Believe it or not, the new year is just around the corner. It’s time to celebrate the very best of 2025– including all our favorite books!
The Good Housekeeping 2025 Kids’ Book Awards honors books that kids and their families loved reading this year– the cream of the crop, the most engaging and entertaining titles. This year, we’re delighted to have two ABFYR titles featured on Good Housekeeping’s list! Read on to learn more about our winners and more details on what make them such great reads (and perfect picks for holiday season shopping).

Little Mouse Saves the Day by Jeff Smith (Toon)
What’s that in the closet—a robber? A monster? A CAT!? This book about overcoming fears is the highly anticipated follow-up to Eisner award-winning author Jeff Smith’s Little Mouse Gets Ready and is both a perfect read-aloud and a book that kids can begin to read on their own.
In Eisner Award-winning author Jeff Smith’s Little Mouse Gets Ready, the plucky, pint-sized hero triumphed over buttons and tail holes and the tricky problem of getting dressed. His adventures continue in Little Mouse Saves the Day, when he returns to face his biggest challenge yet: bedtime, an open closet door, and the mysterious shadow within. It could be anything…and there’s only one way to know for sure.

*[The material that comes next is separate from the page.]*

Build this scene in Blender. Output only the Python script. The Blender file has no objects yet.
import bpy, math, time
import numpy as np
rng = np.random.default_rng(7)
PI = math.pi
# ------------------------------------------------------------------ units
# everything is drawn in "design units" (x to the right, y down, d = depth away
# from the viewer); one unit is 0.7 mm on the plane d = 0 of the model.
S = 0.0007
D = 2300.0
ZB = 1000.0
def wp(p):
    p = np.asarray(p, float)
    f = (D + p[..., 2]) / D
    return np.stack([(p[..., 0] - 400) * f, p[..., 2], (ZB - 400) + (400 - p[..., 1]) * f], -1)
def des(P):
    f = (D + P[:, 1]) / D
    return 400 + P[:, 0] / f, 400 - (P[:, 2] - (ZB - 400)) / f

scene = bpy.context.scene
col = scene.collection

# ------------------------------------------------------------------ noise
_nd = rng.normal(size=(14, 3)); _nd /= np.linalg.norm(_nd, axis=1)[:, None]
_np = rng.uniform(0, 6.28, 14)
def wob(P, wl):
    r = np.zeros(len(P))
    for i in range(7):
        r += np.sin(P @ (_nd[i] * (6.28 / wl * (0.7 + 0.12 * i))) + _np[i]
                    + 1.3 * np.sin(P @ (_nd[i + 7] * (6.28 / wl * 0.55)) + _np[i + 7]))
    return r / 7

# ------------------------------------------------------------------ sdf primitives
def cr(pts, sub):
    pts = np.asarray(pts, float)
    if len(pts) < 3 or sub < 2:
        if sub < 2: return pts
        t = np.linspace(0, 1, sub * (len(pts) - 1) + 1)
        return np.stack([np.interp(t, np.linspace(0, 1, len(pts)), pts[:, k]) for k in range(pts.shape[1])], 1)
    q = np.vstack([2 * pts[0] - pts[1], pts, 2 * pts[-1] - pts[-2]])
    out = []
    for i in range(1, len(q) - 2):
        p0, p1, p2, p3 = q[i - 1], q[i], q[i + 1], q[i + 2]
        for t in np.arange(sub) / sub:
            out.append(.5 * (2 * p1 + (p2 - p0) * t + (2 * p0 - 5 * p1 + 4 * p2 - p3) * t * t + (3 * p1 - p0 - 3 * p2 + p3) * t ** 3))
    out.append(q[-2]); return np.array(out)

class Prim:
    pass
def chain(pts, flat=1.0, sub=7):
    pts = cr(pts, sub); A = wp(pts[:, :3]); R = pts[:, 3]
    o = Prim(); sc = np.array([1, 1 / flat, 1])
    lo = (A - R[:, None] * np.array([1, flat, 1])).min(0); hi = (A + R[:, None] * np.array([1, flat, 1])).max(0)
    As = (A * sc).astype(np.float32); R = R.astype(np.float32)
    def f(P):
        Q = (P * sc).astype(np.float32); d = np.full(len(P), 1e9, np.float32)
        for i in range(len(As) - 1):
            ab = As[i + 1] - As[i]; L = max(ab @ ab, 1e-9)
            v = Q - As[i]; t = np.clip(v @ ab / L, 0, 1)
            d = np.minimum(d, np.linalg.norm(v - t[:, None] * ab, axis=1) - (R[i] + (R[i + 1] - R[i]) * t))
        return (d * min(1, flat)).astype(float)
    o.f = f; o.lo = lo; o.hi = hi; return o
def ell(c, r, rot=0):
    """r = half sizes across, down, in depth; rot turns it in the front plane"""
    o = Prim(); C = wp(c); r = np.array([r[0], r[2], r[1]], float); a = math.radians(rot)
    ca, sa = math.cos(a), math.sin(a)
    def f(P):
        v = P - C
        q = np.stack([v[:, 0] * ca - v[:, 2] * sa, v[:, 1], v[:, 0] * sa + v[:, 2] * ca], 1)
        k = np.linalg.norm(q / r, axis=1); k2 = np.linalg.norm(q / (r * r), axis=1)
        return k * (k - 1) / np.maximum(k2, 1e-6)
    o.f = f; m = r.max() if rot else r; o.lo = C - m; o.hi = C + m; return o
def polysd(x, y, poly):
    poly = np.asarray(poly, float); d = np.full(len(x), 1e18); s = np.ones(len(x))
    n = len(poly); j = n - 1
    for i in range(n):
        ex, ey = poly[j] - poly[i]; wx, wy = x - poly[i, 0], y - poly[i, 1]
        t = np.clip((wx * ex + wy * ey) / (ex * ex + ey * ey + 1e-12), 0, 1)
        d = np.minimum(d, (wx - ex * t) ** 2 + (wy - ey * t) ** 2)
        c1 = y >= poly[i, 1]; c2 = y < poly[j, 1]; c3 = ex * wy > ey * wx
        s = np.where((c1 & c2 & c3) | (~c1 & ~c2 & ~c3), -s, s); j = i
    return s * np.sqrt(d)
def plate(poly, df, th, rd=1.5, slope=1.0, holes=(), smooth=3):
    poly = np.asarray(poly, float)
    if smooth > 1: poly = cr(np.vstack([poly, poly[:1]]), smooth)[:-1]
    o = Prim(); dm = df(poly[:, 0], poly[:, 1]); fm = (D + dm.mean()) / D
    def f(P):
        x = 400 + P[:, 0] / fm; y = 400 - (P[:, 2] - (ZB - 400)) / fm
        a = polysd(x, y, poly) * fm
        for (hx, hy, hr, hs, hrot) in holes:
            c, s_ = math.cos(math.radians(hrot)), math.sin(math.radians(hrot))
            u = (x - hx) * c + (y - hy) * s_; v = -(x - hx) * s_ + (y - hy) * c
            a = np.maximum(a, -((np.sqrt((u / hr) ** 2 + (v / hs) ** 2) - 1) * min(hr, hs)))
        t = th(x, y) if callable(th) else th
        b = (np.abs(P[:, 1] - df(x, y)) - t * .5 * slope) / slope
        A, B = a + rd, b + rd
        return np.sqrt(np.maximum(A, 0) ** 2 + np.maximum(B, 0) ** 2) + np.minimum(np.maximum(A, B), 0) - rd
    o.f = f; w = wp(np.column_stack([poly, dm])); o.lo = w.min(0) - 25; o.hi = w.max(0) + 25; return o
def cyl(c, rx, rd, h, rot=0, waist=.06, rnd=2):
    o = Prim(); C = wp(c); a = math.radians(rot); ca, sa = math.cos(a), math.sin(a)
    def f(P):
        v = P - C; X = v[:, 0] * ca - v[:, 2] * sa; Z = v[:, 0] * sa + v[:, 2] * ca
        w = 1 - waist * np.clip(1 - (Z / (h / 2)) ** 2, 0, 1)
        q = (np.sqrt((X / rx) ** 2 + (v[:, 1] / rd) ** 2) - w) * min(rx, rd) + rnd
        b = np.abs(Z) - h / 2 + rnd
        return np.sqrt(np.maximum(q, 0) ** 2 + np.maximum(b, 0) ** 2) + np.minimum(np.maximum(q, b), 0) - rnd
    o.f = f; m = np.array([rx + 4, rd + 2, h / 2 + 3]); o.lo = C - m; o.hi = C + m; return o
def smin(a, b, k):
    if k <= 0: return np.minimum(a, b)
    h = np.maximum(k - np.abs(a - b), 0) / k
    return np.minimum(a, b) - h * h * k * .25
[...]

Good Housekeeping says: Little mouse faces the nighttime scaries in this “first comic” for brand-new readers. Easy-to-follow comic panels simultaneously provide context clues and lots of laughs as little mouse mistakes a ball and a hat for a creature in his closet. TESTER NOTE: Parents called this early reader a confidence builder. “The illustrations could almost tell the story on their own,” said one parent. “They really helped my 5-year-old not get frustrated reading the short word balloons.”

Piece Out by Alex Willan
Toy Story meets Traction Man Is Here in this picture book that offers a fresh spin on a universal premise: the secret action-adventure story of a toy.
When Red, a game piece, is accidentally left out of the game box, nothing—not a hungry robot nor the ferocious family dog Lady Flufferton—will stop them from reaching home. GH says: A survival story told from the perspective of a game board piece that wasn’t put back in the box during cleanup turned out to be an overwhelming story time win with our testers. As the piece recounts his ordeal, which included a near-deadly brush with a vacuum cleaner and a stink in the junk drawer, little listeners were rolling with laughter. TESTER NOTES: Parents also related so hard to this book. Said one mom: “Our favorite part was when the red piece landed under the couch with the other game pieces, chips, coins, and puffs!”